10- Esir iken, üçüncü günü hür olanın, diğer şartlar da varsa, kurban kesmesi vacib olur. Hür iken, bayramın üçüncü günü esir olup, güneş batana kadar esir kalanın kurban kesmesi vacib olmaz.
11- Tarlasından aldığı mahsul veya tarlanın, evin, dükkanın [atölyenin, kamyonun] bir senelik kirası, ne kadar çok olursa olsun, bir yıllık ev ihtiyacını veya aylık geliri ve aldığı maaş ve ücret, aylık ihtiyacını ve kul borcunu karşılamayan kimse, imam-ı Muhammed’e göre fakirdir. Fetva da böyledir. Şeyhayn’a göre zengin sayılır. Mülkü olan tarlanın ve bu demirbaş malların değeri, ihtiyacını karşılar ve nisabı da bulursa, bunun kirayı her alışta, bir miktar ayırıp, biriktirerek fıtra vermesi ve kurban keserek büyük sevaba kavuşması gerekir. Böyle bir kimse, fıtra vermez ve kurban kesmezse, imam-ı Muhammed’e göre, günahtan kurtulur. Tarlasından hiç mahsul almayan, kiraya da veremeyen kimse ve ihtiyacından fazla malı olup da, parası bulunmayan kimse, imam-ı Muhammed’e uyarak, fıtra vermez ve kurban kesmez. Verir ve keserse, ikinci ictihada göre, fıtra ve kurban sevabına kavuşur.
Aldığı kira ile güç geçinen kişi, nisaba malik ise, para biriktirip, fıtra vermeli ve kurban kesmelidir. Etin hepsini kavurma yapıp, birkaç ay et parasından biriktirip gelecek yılın fıtra ve kurban parası olarak saklamalıdır. Böylece, fıtra ve kurban sevabından mahrum kalmamalıdır. Aile efradı çok olup güç geçinenin, kurbanın etini evinde bırakması müstehaptır.
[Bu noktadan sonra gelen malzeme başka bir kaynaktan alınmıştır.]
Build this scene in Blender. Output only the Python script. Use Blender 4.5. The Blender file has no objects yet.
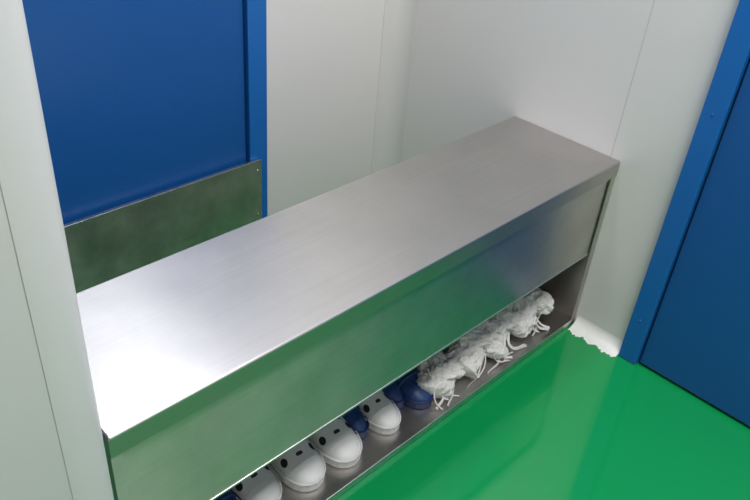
import bpy, bmesh, math, random
from mathutils import Vector, Matrix, noise
random.seed(4)
S=bpy.context.scene
S.view_settings.view_transform='Standard'
COL=bpy.context.collection
# ---------------------------------------------------------------- materials
def newmat(n):
    m=bpy.data.materials.new(n); m.use_nodes=True
    nt=m.node_tree; b=nt.nodes['Principled BSDF']; return m,nt,b
def paint(n,c,rough=.5,bump=.02,scale=60,var=.04,coat=0,spec=.5):
    m,nt,b=newmat(n); N=nt.nodes; L=nt.links
    tc=N.new('ShaderNodeTexCoord'); no=N.new('ShaderNodeTexNoise'); no.inputs['Scale'].default_value=3
    L.new(tc.outputs['Object'],no.inputs['Vector'])
    mx=N.new('ShaderNodeMix'); mx.data_type='RGBA'
    mx.inputs['A'].default_value=(*[k*(1-var) for k in c],1); mx.inputs['B'].default_value=(*[min(1,k*(1+var)) for k in c],1)
    L.new(no.outputs['Fac'],mx.inputs['Factor']); L.new(mx.outputs['Result'],b.inputs['Base Color'])
    n2=N.new('ShaderNodeTexNoise'); n2.inputs['Scale'].default_value=scale; L.new(tc.outputs['Object'],n2.inputs['Vector'])
    bp=N.new('ShaderNodeBump'); bp.inputs['Strength'].default_value=bump; bp.inputs['Distance'].default_value=.01
    L.new(n2.outputs['Fac'],bp.inputs['Height']); L.new(bp.outputs['Normal'],b.inputs['Normal'])
    b.inputs['Roughness'].default_value=rough; b.inputs['Specular IOR Level'].default_value=spec
    b.inputs['Coat Weight'].default_value=coat; b.inputs['Coat Roughness'].default_value=.05
    return m
def steel(n,c,rough,axis=(2,260,260),bump=.03,smudge=.06,aniso=0.0,tan=(0,1,0),blotch=.0):
    m,nt,b=newmat(n); N=nt.nodes; L=nt.links
    b.inputs['Metallic'].default_value=1
    tc=N.new('ShaderNodeTexCoord'); mp=N.new('ShaderNodeMapping'); mp.inputs['Scale'].default_value=axis
    L.new(tc.outputs['Object'],mp.inputs['Vector'])
    no=N.new('ShaderNodeTexNoise'); no.inputs['Scale'].default_value=1; no.inputs['Detail'].default_value=4
    L.new(mp.outputs['Vector'],no.inputs['Vector'])
    sm=N.new('ShaderNodeTexNoise'); sm.inputs['Scale'].default_value=7; sm.inputs['Detail'].default_value=6
    L.new(tc.outputs['Object'],sm.inputs['Vector'])
    mx=N.new('ShaderNodeMix'); mx.data_type='RGBA'
    mx.inputs['A'].default_value=(*[k*.9 for k in c],1); mx.inputs['B'].default_value=(*[min(1,k*1.08) for k in c],1)
    L.new(no.outputs['Fac'],mx.inputs['Factor'])
    bl=N.new('ShaderNodeTexNoise'); bl.inputs['Scale'].default_value=9; bl.inputs['Detail'].default_value=7; bl.inputs['Roughness'].default_value=.65
    L.new(tc.outputs['Object'],bl.inputs['Vector'])
    br=N.new('ShaderNodeMapRange'); br.inputs['From Min'].default_value=.35; br.inputs['From Max'].default_value=.65
    br.inputs['To Min'].default_value=1-blotch; br.inputs['To Max'].default_value=1.0
    L.new(bl.outputs['Fac'],br.inputs['Value'])
    vm=N.new('ShaderNodeVectorMath'); vm.operation='SCALE'
    L.new(mx.outputs['Result'],vm.inputs[0]); L.new(br.outputs['Result'],vm.inputs['Scale'])
    L.new(vm.outputs['Vector'],b.inputs['Base Color'])
    mr=N.new('ShaderNodeMapRange'); mr.inputs['From Min'].default_value=.3; mr.inputs['From Max'].default_value=.7
    mr.inputs['To Min'].default_value=rough-smudge; mr.inputs['To Max'].default_value=rough+smudge
    L.new(sm.outputs['Fac'],mr.inputs['Value']); L.new(mr.outputs['Result'],b.inputs['Roughness'])
    bp=N.new('ShaderNodeBump'); bp.inputs['Strength'].default_value=bump; bp.inputs['Distance'].default_value=.002
    L.new(no.outputs['Fac'],bp.inputs['Height']); L.new(bp.outputs['Normal'],b.inputs['Normal'])
    if aniso:
        b.inputs['Anisotropic'].default_value=aniso
        tv=N.new('ShaderNodeCombineXYZ')
        for k in range(3): tv.inputs[k].default_value=tan[k]
        L.new(tv.outputs[0],b.inputs['Tangent'])
    return m
M_wall=paint('white_wall_panel',(.68,.66,.65),.38,.01,40,.01)
M_cove=paint('white_aluminium_profile',(.64,.625,.615),.35,.01,40,.01)
M_ceil=paint('ceiling_panel',(.7,.7,.7),.6,.01)
M_floor=paint('green_epoxy',(.004,.265,.070),.08,.03,9,.05,coat=.8)
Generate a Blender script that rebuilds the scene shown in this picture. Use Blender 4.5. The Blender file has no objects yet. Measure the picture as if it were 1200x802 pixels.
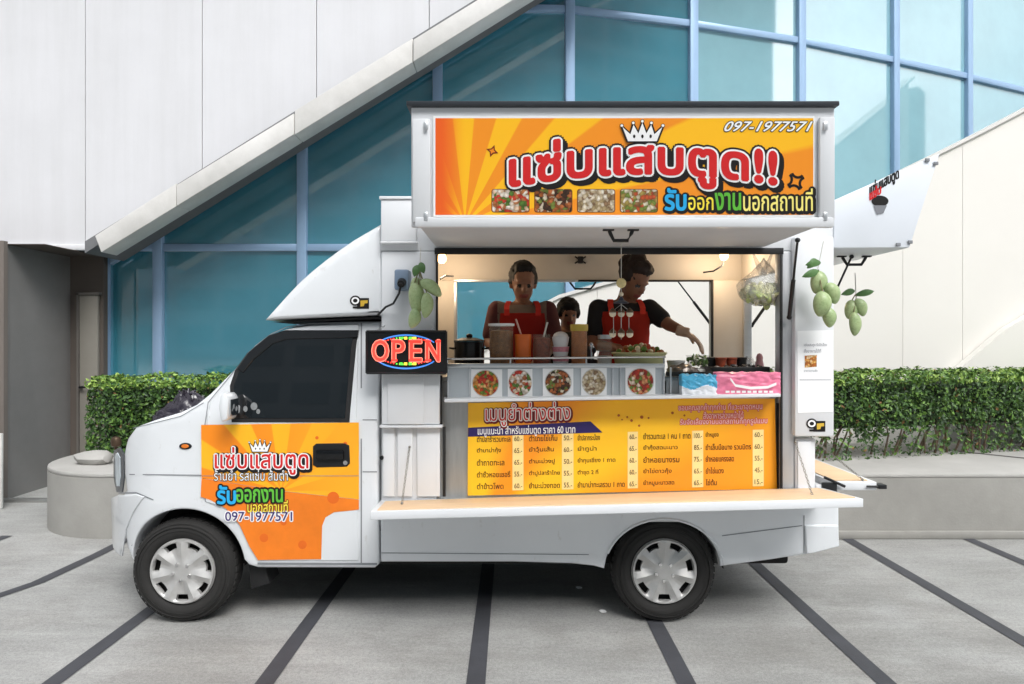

Birden çok evi olan erkeğin, nisaptan düşürecek kadar borcu yoksa, kurban kesmesi gerekir.
ŞAFİİ MEZHEBİNDE KURBAN KESMENİN HÜKMÜ
Kurban; Kurban bayramı günlerinde, Allahü tealanın rızasını kazanmak niyetiyle kesilen hayvandır. Kurban kesmek, sünnet-i müekkededir. Hadis-i şeriflerde buyuruldu ki:
“Adem oğlu, Nahr günü, kan akıtmaktan, Allahü tealaya daha sevimli bir amel işlememiştir. Şüphe yok ki kurban edilen hayvan kıyamet günü; boynuzları, kılları ve ayakları ile gelir. Onun kanı daha yere düşmeden, Allah onu kabul eder. Binaenaleyh onun için gönlünüzü hoş tutun.”
“Ben, kurban kesmekle emrolundum. Sizin için de sünnettir.”
“Kurbanlarınızı tazim edin! Çünkü onlar, Sırat üzerinde bineklerinizdir.”
Bir kimse; kurban bayramında kurban kesmeyi adarsa, artık onun kurban kesmesi farz olur, kesmezse günahkar olur.
Kesen kimse; farz olan kurbanın etini yiyemez, bakmakla mükellef olduğu kimselere ve zenginlere yediremez.
Derisi dahil tamamını fakirlere vermesi gerekir. Ne farz ne de sünnet olan kurbanın hiçbir şeyi satılmaz. Fakir kimse, kendisine verilen kurban etini satabilir, fakat zengin satamaz.